I set some parameters for this exercise this year. I will endeavor to read poets whose work I have not read before. In the case of a poet whose work I do know, I will read a poem that is new to me. I will also endeavor to search out in particular the work of Catholic poets, as part of my reading and research into matters of faith and doctrine that I’ve undertaken to support my novel.
Today’s poem appears in the most recent issue of Tin House. I am not a subscriber. I bought this issue because the cover announced that its theme was Memory, and had work by Cheryl Strayed. A glance at the table of contents promised other delights.
As with many of my literary purchases, it came into the house and descended into a pile of other “to be read” items. When I moved such a stack this morning, it surfaced and caught my eye.
“Scents” is difficult to extract an excerpt from. The words I’ve chosen are the first three. There follow then four paragraphs which, to my eye and ear, are prose, albeit luminous prose (and I do not use the word “luminous” often to describe prose, recoiling from its use, and that of “pitch-perfect dialogue,” in reviews). The paragraphs present details of everyday experiences, such as standing close in a small elevator with others. These moments are captured precisely with words we sometimes don’t think of as poetic. For example, two Middle Eastern men on the elevator are described as emitting “the sweet stink of the meal they’ve just eaten.”

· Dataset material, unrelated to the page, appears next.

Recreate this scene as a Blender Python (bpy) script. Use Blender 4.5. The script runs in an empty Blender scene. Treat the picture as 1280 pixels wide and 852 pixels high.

That line evoked for me the memory of my summer in the city, the summer of 2011 when I sublet a friend’s apartment on 92nd Street in New York City. I lived on the 18th floor, where there were five apartments, and in the whole time I was there I saw only one other person in my hallway, and that only one time. We got on the elevator at the same time one afternoon. He reached for the floor button first, and when he pressed “18,” I did look at him quizzically. We got off together, he turned right, I turned left, and each stole a glance at the other, to see which apartment the other was entering. I never saw him again.
A little dog lived in the apartment across the hall. It yipped every time I went in or out, and was the only sound I heard from other tenants. It also yipped when its owner came home from work. I’d hear the elevator doors open, and then the little dog yipping, and then the apartment door across from mine open. Not long afterward, the scents of Middle Eastern cooking would waft into the hallway and under my door. It was not always a sweet scent. Sometimes it was sharp, and spicy, and meaty. But it was always pleasant, and I would never apply the word “stink” to it.
There is an eating scene, or a reference to food, in every piece of fiction I write. Recently I completed extensive revisions to a story called “Cardamom.” It concerns the longing for a lost love, a woman who used it a lot, that a man experiences when his wife uses that spice for the first time in their 15-year relationship. I wrote the first draft more than a dozen years ago, and many work sessions with it began with a ceremonial inhaling from a jar of cardamom.
“Scents” has done what poetry is supposed to do. I shared briefly in the recalled experience of someone else, and then entered my own recollections, following a fragrant trail up to the 18th floor of a New York City high rise again, and then back down and farther back in time to the autumn afternoon when, standing across the street from the place where I lived the year I knew the young man who inspired my story’s main character, I wrote the first scene.
I am eager to see where else poetry will take me this month.